> **TASK OBJECTIVE**:
Please repeat all of the listing exactly.

> **PROVIDED DATA**:
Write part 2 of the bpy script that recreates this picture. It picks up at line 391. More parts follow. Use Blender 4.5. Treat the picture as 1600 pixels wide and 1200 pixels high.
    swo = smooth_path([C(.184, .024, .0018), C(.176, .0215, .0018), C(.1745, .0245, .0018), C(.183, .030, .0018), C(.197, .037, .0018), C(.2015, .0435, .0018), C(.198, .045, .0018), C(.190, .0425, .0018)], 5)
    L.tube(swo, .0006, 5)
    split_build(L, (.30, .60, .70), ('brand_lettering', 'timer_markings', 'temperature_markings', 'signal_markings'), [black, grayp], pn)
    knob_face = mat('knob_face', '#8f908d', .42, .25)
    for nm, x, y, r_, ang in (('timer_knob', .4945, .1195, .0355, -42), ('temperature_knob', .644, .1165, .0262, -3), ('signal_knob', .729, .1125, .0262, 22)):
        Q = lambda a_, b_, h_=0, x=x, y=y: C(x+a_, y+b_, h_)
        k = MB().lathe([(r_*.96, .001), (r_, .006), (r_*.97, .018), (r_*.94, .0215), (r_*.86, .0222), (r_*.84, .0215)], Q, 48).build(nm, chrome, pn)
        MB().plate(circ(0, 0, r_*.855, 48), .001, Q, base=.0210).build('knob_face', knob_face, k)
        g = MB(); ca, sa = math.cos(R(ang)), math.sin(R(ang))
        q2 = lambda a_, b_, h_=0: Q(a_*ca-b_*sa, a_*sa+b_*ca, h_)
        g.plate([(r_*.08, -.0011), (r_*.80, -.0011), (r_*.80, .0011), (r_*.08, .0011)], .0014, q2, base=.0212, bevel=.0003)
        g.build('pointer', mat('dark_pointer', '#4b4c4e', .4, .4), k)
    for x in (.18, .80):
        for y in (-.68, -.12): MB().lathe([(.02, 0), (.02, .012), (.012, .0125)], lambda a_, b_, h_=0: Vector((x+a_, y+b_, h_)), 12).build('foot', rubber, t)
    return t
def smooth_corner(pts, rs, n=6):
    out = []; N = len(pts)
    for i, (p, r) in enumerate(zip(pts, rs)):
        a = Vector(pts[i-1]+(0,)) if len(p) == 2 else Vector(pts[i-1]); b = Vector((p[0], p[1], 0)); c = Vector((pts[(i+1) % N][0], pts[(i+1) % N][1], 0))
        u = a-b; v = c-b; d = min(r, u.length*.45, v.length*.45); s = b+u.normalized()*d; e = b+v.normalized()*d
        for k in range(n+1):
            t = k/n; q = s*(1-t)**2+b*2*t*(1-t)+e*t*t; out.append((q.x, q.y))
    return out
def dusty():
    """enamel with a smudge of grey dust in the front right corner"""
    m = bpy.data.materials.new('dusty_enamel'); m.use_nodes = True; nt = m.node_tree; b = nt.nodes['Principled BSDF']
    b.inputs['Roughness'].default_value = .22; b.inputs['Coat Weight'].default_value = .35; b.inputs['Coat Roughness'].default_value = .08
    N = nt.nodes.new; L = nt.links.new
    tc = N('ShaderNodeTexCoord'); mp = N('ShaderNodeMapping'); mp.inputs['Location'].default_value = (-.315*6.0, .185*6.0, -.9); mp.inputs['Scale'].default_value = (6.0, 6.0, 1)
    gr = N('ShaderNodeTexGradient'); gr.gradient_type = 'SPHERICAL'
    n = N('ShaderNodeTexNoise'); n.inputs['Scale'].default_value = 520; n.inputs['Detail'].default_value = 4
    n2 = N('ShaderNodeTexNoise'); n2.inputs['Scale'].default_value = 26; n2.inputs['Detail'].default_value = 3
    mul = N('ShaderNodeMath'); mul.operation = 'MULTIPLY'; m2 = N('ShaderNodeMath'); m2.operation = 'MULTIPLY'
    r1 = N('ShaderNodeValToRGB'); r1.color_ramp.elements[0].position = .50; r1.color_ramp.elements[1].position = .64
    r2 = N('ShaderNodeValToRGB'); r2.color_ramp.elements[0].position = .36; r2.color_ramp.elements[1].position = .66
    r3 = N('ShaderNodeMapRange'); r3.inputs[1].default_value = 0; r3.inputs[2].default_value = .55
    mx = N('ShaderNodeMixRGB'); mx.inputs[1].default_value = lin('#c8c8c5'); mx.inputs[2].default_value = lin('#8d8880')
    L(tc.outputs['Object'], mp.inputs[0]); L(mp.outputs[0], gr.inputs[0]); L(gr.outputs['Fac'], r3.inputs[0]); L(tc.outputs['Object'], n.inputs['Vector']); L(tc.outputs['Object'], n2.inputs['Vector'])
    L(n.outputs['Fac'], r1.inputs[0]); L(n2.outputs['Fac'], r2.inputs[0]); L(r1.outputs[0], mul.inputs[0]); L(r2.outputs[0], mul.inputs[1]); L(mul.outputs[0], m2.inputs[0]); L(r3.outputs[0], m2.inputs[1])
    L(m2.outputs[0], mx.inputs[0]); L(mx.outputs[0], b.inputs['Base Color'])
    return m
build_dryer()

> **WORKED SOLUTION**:
Write part 2 of the bpy script that recreates this picture. It picks up at line 391. More parts follow. Use Blender 4.5. Treat the picture as 1600 pixels wide and 1200 pixels high.
    swo = smooth_path([C(.184, .024, .0018), C(.176, .0215, .0018), C(.1745, .0245, .0018), C(.183, .030, .0018), C(.197, .037, .0018), C(.2015, .0435, .0018), C(.198, .045, .0018), C(.190, .0425, .0018)], 5)
    L.tube(swo, .0006, 5)
    split_build(L, (.30, .60, .70), ('brand_lettering', 'timer_markings', 'temperature_markings', 'signal_markings'), [black, grayp], pn)
    knob_face = mat('knob_face', '#8f908d', .42, .25)
    for nm, x, y, r_, ang in (('timer_knob', .4945, .1195, .0355, -42), ('temperature_knob', .644, .1165, .0262, -3), ('signal_knob', .729, .1125, .0262, 22)):
        Q = lambda a_, b_, h_=0, x=x, y=y: C(x+a_, y+b_, h_)
        k = MB().lathe([(r_*.96, .001), (r_, .006), (r_*.97, .018), (r_*.94, .0215), (r_*.86, .0222), (r_*.84, .0215)], Q, 48).build(nm, chrome, pn)
        MB().plate(circ(0, 0, r_*.855, 48), .001, Q, base=.0210).build('knob_face', knob_face, k)
        g = MB(); ca, sa = math.cos(R(ang)), math.sin(R(ang))
        q2 = lambda a_, b_, h_=0: Q(a_*ca-b_*sa, a_*sa+b_*ca, h_)
        g.plate([(r_*.08, -.0011), (r_*.80, -.0011), (r_*.80, .0011), (r_*.08, .0011)], .0014, q2, base=.0212, bevel=.0003)
        g.build('pointer', mat('dark_pointer', '#4b4c4e', .4, .4), k)
    for x in (.18, .80):
        for y in (-.68, -.12): MB().lathe([(.02, 0), (.02, .012), (.012, .0125)], lambda a_, b_, h_=0: Vector((x+a_, y+b_, h_)), 12).build('foot', rubber, t)
    return t
def smooth_corner(pts, rs, n=6):
    out = []; N = len(pts)
    for i, (p, r) in enumerate(zip(pts, rs)):
        a = Vector(pts[i-1]+(0,)) if len(p) == 2 else Vector(pts[i-1]); b = Vector((p[0], p[1], 0)); c = Vector((pts[(i+1) % N][0], pts[(i+1) % N][1], 0))
        u = a-b; v = c-b; d = min(r, u.length*.45, v.length*.45); s = b+u.normalized()*d; e = b+v.normalized()*d
        for k in range(n+1):
            t = k/n; q = s*(1-t)**2+b*2*t*(1-t)+e*t*t; out.append((q.x, q.y))
    return out
def dusty():
    """enamel with a smudge of grey dust in the front right corner"""
    m = bpy.data.materials.new('dusty_enamel'); m.use_nodes = True; nt = m.node_tree; b = nt.nodes['Principled BSDF']
    b.inputs['Roughness'].default_value = .22; b.inputs['Coat Weight'].default_value = .35; b.inputs['Coat Roughness'].default_value = .08
    N = nt.nodes.new; L = nt.links.new
    tc = N('ShaderNodeTexCoord'); mp = N('ShaderNodeMapping'); mp.inputs['Location'].default_value = (-.315*6.0, .185*6.0, -.9); mp.inputs['Scale'].default_value = (6.0, 6.0, 1)
    gr = N('ShaderNodeTexGradient'); gr.gradient_type = 'SPHERICAL'
    n = N('ShaderNodeTexNoise'); n.inputs['Scale'].default_value = 520; n.inputs['Detail'].default_value = 4
    n2 = N('ShaderNodeTexNoise'); n2.inputs['Scale'].default_value = 26; n2.inputs['Detail'].default_value = 3
    mul = N('ShaderNodeMath'); mul.operation = 'MULTIPLY'; m2 = N('ShaderNodeMath'); m2.operation = 'MULTIPLY'
    r1 = N('ShaderNodeValToRGB'); r1.color_ramp.elements[0].position = .50; r1.color_ramp.elements[1].position = .64
    r2 = N('ShaderNodeValToRGB'); r2.color_ramp.elements[0].position = .36; r2.color_ramp.elements[1].position = .66
    r3 = N('ShaderNodeMapRange'); r3.inputs[1].default_value = 0; r3.inputs[2].default_value = .55
    mx = N('ShaderNodeMixRGB'); mx.inputs[1].default_value = lin('#c8c8c5'); mx.inputs[2].default_value = lin('#8d8880')
    L(tc.outputs['Object'], mp.inputs[0]); L(mp.outputs[0], gr.inputs[0]); L(gr.outputs['Fac'], r3.inputs[0]); L(tc.outputs['Object'], n.inputs['Vector']); L(tc.outputs['Object'], n2.inputs['Vector'])
    L(n.outputs['Fac'], r1.inputs[0]); L(n2.outputs['Fac'], r2.inputs[0]); L(r1.outputs[0], mul.inputs[0]); L(r2.outputs[0], mul.inputs[1]); L(mul.outputs[0], m2.inputs[0]); L(r3.outputs[0], m2.inputs[1])
    L(m2.outputs[0], mx.inputs[0]); L(mx.outputs[0], b.inputs['Base Color'])
    return m
build_dryer()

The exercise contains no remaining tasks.